National Security Adviser Condoleezza Rice acknowledged Sunday that Khan's name had been disclosed to reporters in Washington "on background," meaning that it could be published, but the information could not be attributed by name to the official who had revealed it.

CNN LATE EDITION WITH WOLF BLITZER
Interview With Condoleezza Rice; Interview With Rudy Giuliani

BLITZER: Let's talk about some of the people who have been picked up, mostly in Pakistan, over the last few weeks. In mid-July, Muhammad Naeem Noor Khan. There is some suggestion that by releasing his identity here in the United States, you compromised a Pakistani intelligence sting operation, because he was effectively being used by the Pakistanis to try to find other al Qaeda operatives. Is that true?

RICE: Well, I don't know what might have been going on in Pakistan. I will say this, that we did not, of course, publicly disclose his name. One of them...

BLITZER: He was disclosed in Washington on background.

RICE: On background. And the problem is that when you're trying to strike a balance between giving enough information to the public so that they know that you're dealing with a specific, credible, different kind of threat than you've dealt with in the past, you're always weighing that against kind of operational considerations. We've tried to strike a balance. We think for the most part, we've struck a balance, but it's indeed a very difficult balance to strike.

BLITZER: Had he been flipped, in the vernacular, was he cooperating with Pakistani intelligence after he was arrested?

RICE: I don't know the answer to that question, as to whether or not he was cooperating with them.
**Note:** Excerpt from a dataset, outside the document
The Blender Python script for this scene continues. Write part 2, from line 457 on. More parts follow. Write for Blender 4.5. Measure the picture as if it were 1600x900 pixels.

US apologises for terror news leaks

Richard Norton-Taylor
Friday September 17, 2004
The Guardian

President Bush's chief domestic security official yesterday apologised for the disruption of a big MI5 and police surveillance operation in Britain.
Tom Ridge, the homeland security secretary, said the leaking of intelligence in the US about alleged terrorist suspects here was "regrettable".
Mr Ridge was speaking to journalists in London before meeting David Blunkett and Sir David Omand, the prime minister's security and intelligence coordinator.
Whitehall was furious early last month when individuals were named and allegations about terrorist attacks were made public in the US.
The claims, about putative attacks on buildings in the US and on British targets, including Heathrow, were based on information found on the computers of an alleged al-Qaida sympathiser in Pakistan.
The disclosures forced the police to quickly arrest 12 suspects in raids across England.

On background indeed!

Ridge had made the terror alerts less credible, so the White House named Khan (on super secret double-bubble you're-in-trouble background) to try to restore the credibility of the Administration's pronouncements on threats to domestic security.

In other words, after manipulating the instruments of national security for petty political advantage, they did even more damage to the instruments of national security to bolster their sagging image.

Yet more proof that, to these people, nothing -- not even the success of anti-terrorism investigations that involve (need I say it?) covert operatives -- comes ahead of winning the next election.